Oh she made the very best fry bread. I would watch her peel potatoes, fry them in her pan on the wood stove. Than she would make the fry bread. Now, because she loved me the most (what I thought then) she always made me a small fry bread at the end. Nobody was to touch it because it was for her Janalea. Instead of sitting around the table, she would put the pan and pile of fry bread on a blanket on the floor. We than would use our fry bread as utensils and "DIG" in. My masana was always playing cards. She taught me to play solitaire. She moved gracefully.I loved her so much.

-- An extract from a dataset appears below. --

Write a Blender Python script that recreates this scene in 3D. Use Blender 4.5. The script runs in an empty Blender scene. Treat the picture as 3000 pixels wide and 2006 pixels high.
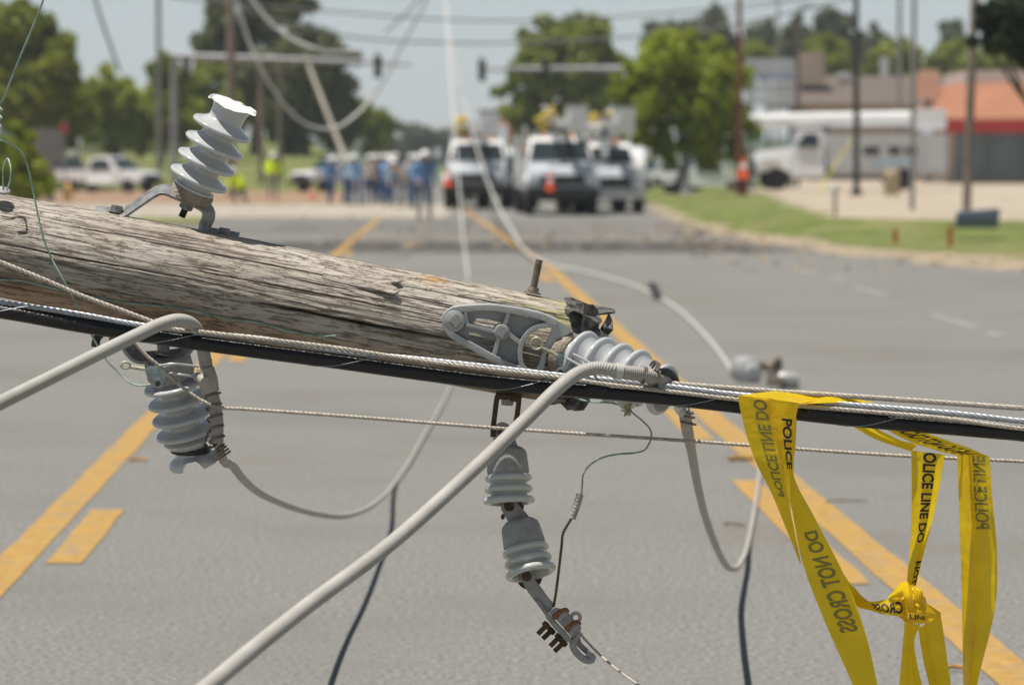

Because she didn't have a lot of hair, when she brushed her hair gently, she would than gather up all the hair off the brush and stick it back in her bun with the rest of her hair, so her bun looked fuller. She also said that it was also to keep the bad spirits from grabbing her hair and putting a curse on her. She was very into the Navajo culture. She spoke English but so always spoke Navajo to us all.
These are just some of the memories I have of my masana.